It's Pirate Week till Saturday at Independence Seaport Museum on Penn's Landing, just one part of the monthlong Philadelphia Seaport Festival, which ends Oct. 8. Sunday's onetime sail and battle was a thank-you for museum employees and their friends and families, and many embraced the fantasy.
Guests and crew on the Gazela dressed in eye patches and ragged vests, do-rags and feathered hats, and insisted, when it was over, that they had won. Truthfully, with all the booming and bravado, and with the other guns and pirates so far away, it was hard to tell.
But no matter. Gazela's 20 guests and 15-member crew reveled in the silliness. They shot extremely loud blanks from a cannon barely 15 inches long. They inhaled meatball sandwiches, strawberry pastries, and ginger ale. And they staged fights with plastic daggers and swords, yelling "Arrrrgh!" again and again, as 4-year-olds are fond of doing, too.
The miniguns were actually signal cannons, like the ones yacht clubs fire at sunset when the flag is lowered. But no such traditions prevailed Sunday.
"Nothing authentic going on here. It's just fun," acknowledged Chris Simmons, the Gazela's pirate captain and one of many Chrisses among the crew.

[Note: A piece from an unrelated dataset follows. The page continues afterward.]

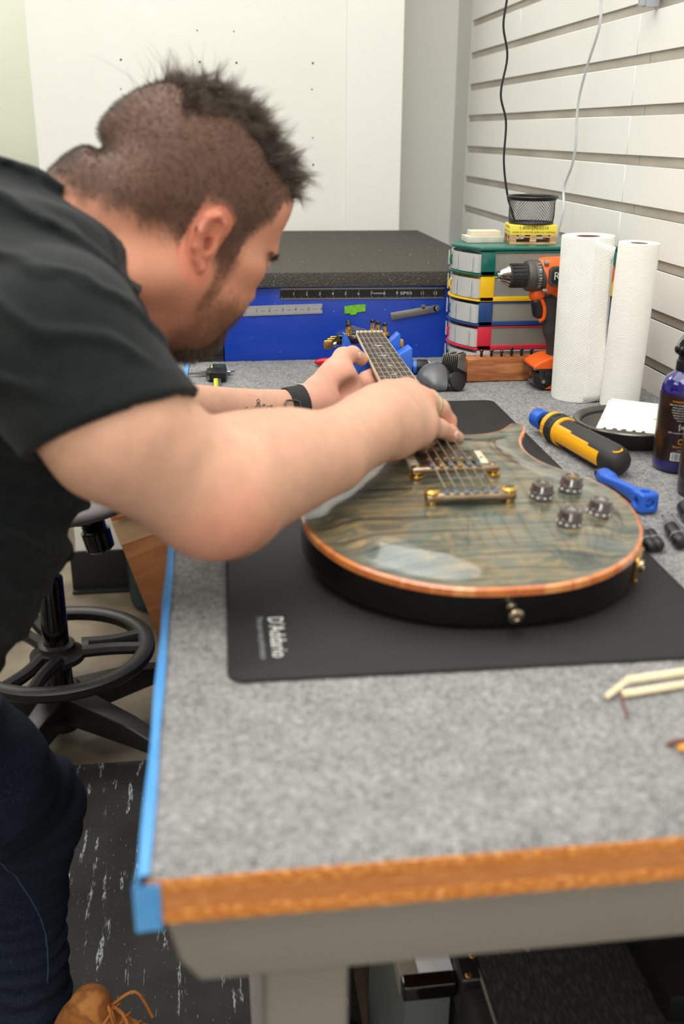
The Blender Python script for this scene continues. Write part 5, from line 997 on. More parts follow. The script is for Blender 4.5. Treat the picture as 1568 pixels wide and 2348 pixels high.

In real life, he's a SEPTA trolley mechanic from Mayfair with a lifelong interest in history.
"I'm always more for experience than reading out of a book," he said.
There was some history in play, however.
Cubby Altobelli, an actor from Trenton, provided entertaining battle commentary for spectators at the museum in the persona of "Calico Jack" Rackam. Rackam was a real English pirate famous for designing the skull-and-crossbones flag Jolly Roger.
"I'm really getting into Jack. My costume's pretty awesome, don't you think?" Altobelli said.